Foi o Sampaio que trouxe o Jeremias para nossa casa. O Sampaio veio sozinho, porque a casa parecia um lugar mais acolhedor do que a rua. São dois gatos pretos, o Jeremias ainda bebé.
O Sampaio era ainda muito franzinote quando começou a entrar pela janela que apanhava aberta. Aproveitava quando ninguém estava a ver. Não se deixava agarrar, mas aceitava comida de bom grado. Demorou mais de um mês até que deixasse de ser bufanito e que deixasse de fugir de manhã pela mesma janela, depois de ter dormido uma boa noite de sono no meio da roupa suja. A paciência compensou. Vieram umas festinhas modestas, até que ganhássemos a confiança do desconfiado sem-abrigo.
Já éramos amigos e já o Sampaio tinha morada fixa quando o inesperado aconteceu. O Sampaio gostava muito de andar nos telhados, e às vezes envolvia-se em lutas feias, que perdia sempre. Aliás, ainda tem uma cicatriz no nariz desses tempos, que teima em não desaparecer, como que a lembrar o sucedido, tal e qual um aviso.

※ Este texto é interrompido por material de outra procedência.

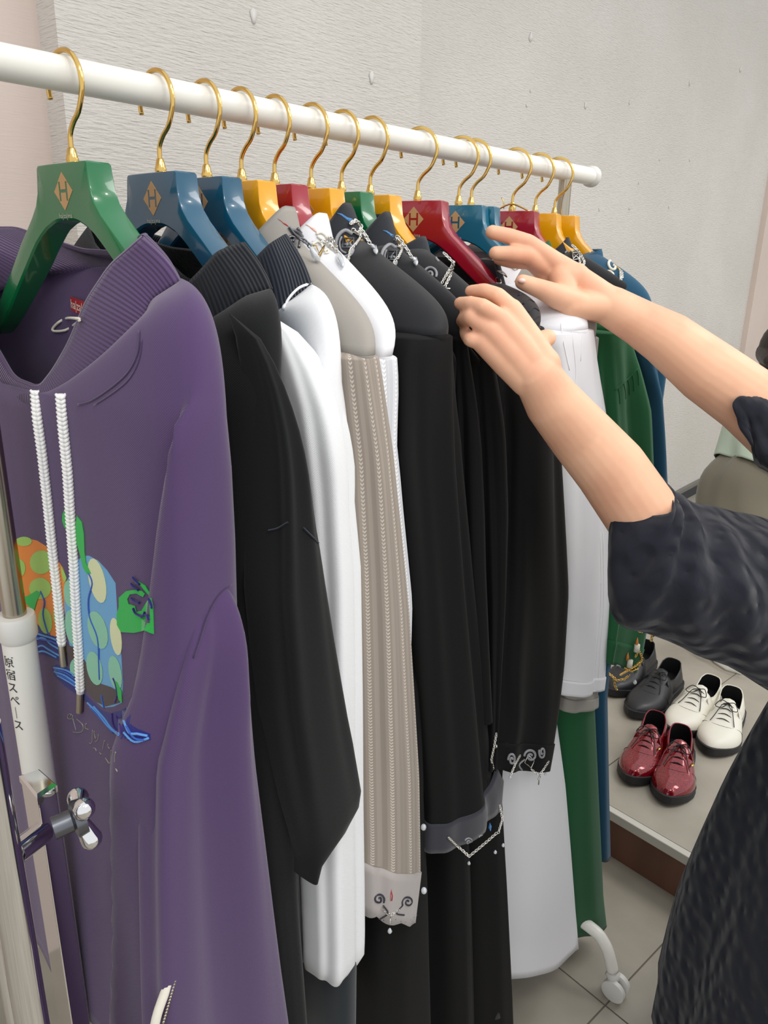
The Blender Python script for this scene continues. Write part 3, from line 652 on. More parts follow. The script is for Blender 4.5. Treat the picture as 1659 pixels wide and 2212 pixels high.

Veio uma manhã em que o Sampaio bateu na janela para ir à rua muito cedo. Fartou-se de miar, pedindo que o seguíssemos. Mas como iríamos caminhar com o gato no telhado? Vieram outros gatos, maiores do que o Sampaio. Mas naquele dia, ele não teve medo. Mesmo sem corpo suficiente para enxotar os intrusos, correu destemido em direcção ao perigo, todo eriçado. E ganhou.
Mais tarde, percebemos o que ele protegia e o que o enchia de coragem. Era um pequeno Jeremias, que se abeirou da mesma janela pela qual o Sampaio tinha entrado nas nossas vidas. O Sampaio empurrou o Jeremias com o nariz para a nova casa. Ele pareceu compreender, porque deixou de oferecer resistência a ser puxado para dentro.
O Sampaio, agora gato de estimação, quis abrigar um gato de rua. Outro gato indefeso que lhe merecia muita estima. O Sampaio tem feito as vezes de mãe, de pai, de irmão. E o pequeno cresce a olhos vistos, sempre sobre o olhar protector do mais velho, companheiro (quase) incansável de tropelias e brincadeiras.
O Sampaio é um gato. É um gato preto. O Jeremias também. Dois gatos de rua que, afinal, ensinam muito sobre a vida a todos os seres humanos.